Discussion in 'The Ammo & Reloading Forum' started by rnshooter, Jun 27, 2003.

  1. rnshooter

    rnshooter New Member

    Joined:
    May 25, 2003
    Messages:
    79
    Location:
    New Orleans
    just a quick question...what is better, once fired or new, or does it even matter since you probably reload the brass many many times anyway. what brass is best? i have heard a lot of good things about starline, but i have not heard much about others. isn't brass all the same? also, when a company says that .40 S&W cases are roll sized, what do they mean? thanks for all of the input.

    be safe
  2. inplanotx

    inplanotx New Member

    Joined:
    Jan 28, 2002
    Messages:
    8,889
    Location:
    Texas
    Hi rnshooter and welcome to TFF. For an explanation of what roll sizing does, see the following:

    http://www.wolfbullets.com/rollsize.htm

    All brass is not the same. Each manufacturer has dies that make the brass to his dimensions. Case wall thickness and web area are the most important due to the fact that this controls the volume of the explosion upon detonation. With thicker case walls, you have less volume and therefore more pressure when detonation occurs. Same with the case head and web area. The smaller the area the more pressure develops with the same amount of powder charge.
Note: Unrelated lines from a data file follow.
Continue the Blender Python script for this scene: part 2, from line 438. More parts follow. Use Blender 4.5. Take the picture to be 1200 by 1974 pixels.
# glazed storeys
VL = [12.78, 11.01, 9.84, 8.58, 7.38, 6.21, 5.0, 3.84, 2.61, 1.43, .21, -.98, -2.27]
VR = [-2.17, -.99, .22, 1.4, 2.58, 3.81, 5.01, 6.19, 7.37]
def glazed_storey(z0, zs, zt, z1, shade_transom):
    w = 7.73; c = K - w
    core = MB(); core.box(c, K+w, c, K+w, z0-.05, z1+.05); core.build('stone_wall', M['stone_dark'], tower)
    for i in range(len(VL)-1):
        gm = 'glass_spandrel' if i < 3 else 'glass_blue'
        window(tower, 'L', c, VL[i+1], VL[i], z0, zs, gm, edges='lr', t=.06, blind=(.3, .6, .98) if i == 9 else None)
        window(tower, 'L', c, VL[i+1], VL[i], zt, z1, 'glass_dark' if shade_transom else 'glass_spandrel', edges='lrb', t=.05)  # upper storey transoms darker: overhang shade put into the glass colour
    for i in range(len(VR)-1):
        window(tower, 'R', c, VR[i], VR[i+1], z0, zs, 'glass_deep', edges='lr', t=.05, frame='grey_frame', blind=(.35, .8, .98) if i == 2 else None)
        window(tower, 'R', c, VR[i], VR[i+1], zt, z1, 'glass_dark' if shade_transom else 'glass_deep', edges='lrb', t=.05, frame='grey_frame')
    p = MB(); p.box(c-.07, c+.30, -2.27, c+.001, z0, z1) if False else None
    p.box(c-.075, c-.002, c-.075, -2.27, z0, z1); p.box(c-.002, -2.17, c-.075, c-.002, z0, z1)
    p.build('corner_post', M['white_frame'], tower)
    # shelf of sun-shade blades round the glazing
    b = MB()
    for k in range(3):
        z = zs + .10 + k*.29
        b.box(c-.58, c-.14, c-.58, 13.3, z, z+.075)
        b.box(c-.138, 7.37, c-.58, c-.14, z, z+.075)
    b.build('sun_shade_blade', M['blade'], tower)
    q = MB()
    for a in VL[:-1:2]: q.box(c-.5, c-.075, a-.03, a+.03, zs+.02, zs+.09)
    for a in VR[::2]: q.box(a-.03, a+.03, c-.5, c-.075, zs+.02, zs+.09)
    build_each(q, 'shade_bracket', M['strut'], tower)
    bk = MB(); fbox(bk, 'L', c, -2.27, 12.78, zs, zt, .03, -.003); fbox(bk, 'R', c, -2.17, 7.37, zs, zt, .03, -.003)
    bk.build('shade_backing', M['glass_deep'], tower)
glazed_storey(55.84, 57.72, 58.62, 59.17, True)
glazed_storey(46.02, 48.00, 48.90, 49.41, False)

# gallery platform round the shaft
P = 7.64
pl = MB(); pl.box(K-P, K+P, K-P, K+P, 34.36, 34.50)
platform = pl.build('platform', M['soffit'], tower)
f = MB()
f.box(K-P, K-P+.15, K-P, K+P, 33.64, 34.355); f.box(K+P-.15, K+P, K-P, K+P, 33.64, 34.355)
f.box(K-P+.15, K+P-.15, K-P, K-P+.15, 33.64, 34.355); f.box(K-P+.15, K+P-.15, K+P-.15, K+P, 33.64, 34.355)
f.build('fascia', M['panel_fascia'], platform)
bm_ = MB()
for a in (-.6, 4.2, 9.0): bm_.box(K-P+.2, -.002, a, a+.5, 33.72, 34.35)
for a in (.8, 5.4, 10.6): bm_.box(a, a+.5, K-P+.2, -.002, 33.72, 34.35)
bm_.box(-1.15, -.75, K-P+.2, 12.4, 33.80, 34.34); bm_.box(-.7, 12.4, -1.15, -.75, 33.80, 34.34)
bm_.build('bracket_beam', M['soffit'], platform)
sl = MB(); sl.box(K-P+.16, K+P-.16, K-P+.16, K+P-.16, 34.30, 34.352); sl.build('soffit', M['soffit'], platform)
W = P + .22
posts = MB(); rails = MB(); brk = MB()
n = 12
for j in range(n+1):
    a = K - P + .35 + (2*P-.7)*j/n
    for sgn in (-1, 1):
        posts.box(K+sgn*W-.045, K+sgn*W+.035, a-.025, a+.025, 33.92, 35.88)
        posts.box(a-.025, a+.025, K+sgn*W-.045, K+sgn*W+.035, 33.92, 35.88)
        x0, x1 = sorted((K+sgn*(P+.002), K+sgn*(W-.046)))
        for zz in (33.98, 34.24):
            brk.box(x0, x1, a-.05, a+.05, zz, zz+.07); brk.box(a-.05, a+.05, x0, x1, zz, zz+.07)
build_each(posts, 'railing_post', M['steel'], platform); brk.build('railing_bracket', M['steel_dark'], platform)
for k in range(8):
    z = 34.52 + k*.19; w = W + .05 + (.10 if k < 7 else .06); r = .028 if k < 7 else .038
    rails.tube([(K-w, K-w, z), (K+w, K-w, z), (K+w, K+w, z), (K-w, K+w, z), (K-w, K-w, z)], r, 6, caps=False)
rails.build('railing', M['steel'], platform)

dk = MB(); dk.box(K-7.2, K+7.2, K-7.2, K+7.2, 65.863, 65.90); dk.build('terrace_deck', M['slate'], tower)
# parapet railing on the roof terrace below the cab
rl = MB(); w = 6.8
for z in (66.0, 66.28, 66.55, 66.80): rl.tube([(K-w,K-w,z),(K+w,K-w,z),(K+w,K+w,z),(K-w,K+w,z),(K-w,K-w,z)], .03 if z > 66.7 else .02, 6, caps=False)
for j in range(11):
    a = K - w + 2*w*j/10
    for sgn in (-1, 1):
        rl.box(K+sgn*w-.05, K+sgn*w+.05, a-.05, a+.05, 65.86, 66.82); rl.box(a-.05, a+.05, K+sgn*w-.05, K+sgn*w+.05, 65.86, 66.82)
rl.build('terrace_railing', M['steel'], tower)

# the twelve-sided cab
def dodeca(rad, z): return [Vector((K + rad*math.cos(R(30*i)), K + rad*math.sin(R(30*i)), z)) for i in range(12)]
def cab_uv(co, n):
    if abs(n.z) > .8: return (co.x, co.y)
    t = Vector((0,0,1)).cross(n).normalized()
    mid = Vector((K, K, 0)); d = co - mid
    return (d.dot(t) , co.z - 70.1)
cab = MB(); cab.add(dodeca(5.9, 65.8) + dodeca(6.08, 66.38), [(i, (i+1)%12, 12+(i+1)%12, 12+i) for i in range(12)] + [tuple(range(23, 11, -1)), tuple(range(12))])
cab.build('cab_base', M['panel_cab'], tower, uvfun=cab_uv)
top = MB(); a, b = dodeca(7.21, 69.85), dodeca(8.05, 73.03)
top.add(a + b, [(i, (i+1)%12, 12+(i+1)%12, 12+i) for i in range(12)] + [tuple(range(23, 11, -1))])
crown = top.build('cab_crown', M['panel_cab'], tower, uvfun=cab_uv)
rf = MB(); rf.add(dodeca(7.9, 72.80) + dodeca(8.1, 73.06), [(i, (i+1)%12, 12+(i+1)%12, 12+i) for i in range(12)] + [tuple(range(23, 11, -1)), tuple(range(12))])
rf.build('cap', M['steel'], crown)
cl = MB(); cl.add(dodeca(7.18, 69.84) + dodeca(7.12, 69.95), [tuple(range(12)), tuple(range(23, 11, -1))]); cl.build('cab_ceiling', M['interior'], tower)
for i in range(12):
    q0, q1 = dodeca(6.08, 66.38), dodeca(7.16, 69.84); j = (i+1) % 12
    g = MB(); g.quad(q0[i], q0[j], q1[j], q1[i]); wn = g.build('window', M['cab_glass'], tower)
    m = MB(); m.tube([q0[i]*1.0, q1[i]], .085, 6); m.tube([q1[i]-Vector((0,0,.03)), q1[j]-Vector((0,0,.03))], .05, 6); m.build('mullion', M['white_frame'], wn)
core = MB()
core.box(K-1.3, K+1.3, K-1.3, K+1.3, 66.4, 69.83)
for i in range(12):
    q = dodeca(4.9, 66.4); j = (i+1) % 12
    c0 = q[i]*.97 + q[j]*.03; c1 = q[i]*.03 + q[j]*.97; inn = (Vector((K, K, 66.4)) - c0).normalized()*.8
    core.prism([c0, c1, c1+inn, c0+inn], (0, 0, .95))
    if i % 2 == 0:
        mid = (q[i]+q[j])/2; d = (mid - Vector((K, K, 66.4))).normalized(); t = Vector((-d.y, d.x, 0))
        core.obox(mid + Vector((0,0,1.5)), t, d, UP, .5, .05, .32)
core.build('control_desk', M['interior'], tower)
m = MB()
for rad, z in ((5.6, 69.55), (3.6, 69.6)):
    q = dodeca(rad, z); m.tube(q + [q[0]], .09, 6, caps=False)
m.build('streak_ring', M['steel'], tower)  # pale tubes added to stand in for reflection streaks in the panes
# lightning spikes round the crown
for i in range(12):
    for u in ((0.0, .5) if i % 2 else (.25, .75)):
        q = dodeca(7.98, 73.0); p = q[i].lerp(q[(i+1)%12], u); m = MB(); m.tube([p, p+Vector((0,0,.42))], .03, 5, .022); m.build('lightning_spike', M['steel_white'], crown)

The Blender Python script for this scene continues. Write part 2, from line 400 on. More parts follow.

    Military once fired brass is usually the thickest case walls and web area and will cause the most problems in this area.

    A way to measure this is to take several cases from different manufacturers and fill them to the very top with water. Then weigh and record each measurement and you will get an idea of the volume of the case. You can even take the same manufacturer and measure different lots (made at different times) of brass and see a difference also. That is why a lot of people who reload, make sure that all their brass has the same volume prior to loading. It can make a big difference on the range and in your weapon. Sometimes, in cases of maximim loads, can be down right dangerous.

    Once fired brass is fine if you know it all came from the same lot and manufacturer, or if you are only loading reduced loads for enjoyment.

    Serious shooters in competitions will most usually know the exact lot numbers for the brass and manufacturer that they are using.

    Hope this helps.
    Last edited: Jun 27, 2003
  3. Cow Caregiver

    Cow Caregiver New Member

    Joined:
    Mar 26, 2003
    Messages:
    136
    Once fired brass versus new....

    I buy new brass, as a rule, but a lot of what I am shooting is wildcat stuff, generally Improved so I have to fire form it for loading, but I can fireform from factory ammo as well, most of the time. All of my hunting loads are fired, therefor, from brass that has seen at least one prior use.

    This gives one advantage over the use of new brass. Generally, if a case has metal problems, it will fail the first time it is used, and that will keep me from aiming it at Mr. Grizzly Bear and discovering that the rest of the case is still in the chamber while I am trying to get Round 2 into position. Mr. Grizzly Bear is not easy to deal with, particularly if you have poked him in a place that has added to his irritation at being hunted by hurting him. An unservicable arm is a poor club, and I don't carry as big a knife as Hugh Glass did.

    All levity aside, the use of once-fired brass that has no further wear on it is probably the best thing you can do for yourself if you are using a rifle to hunt things that will hunt you back. And, if you get in the habit of using those rules, you will avoid surprises at the range, too.
  4. rnshooter

    rnshooter New Member

    Joined:
    May 25, 2003
    Messages:
    79
    Location:
    New Orleans
    hey thanks guys, that helps me a lot. so if i understood you right, once fired brass is ok, as long as it is the same headstamp as to make sure i get the same results in the field, on the range, and in my gun's barrel. thanks again.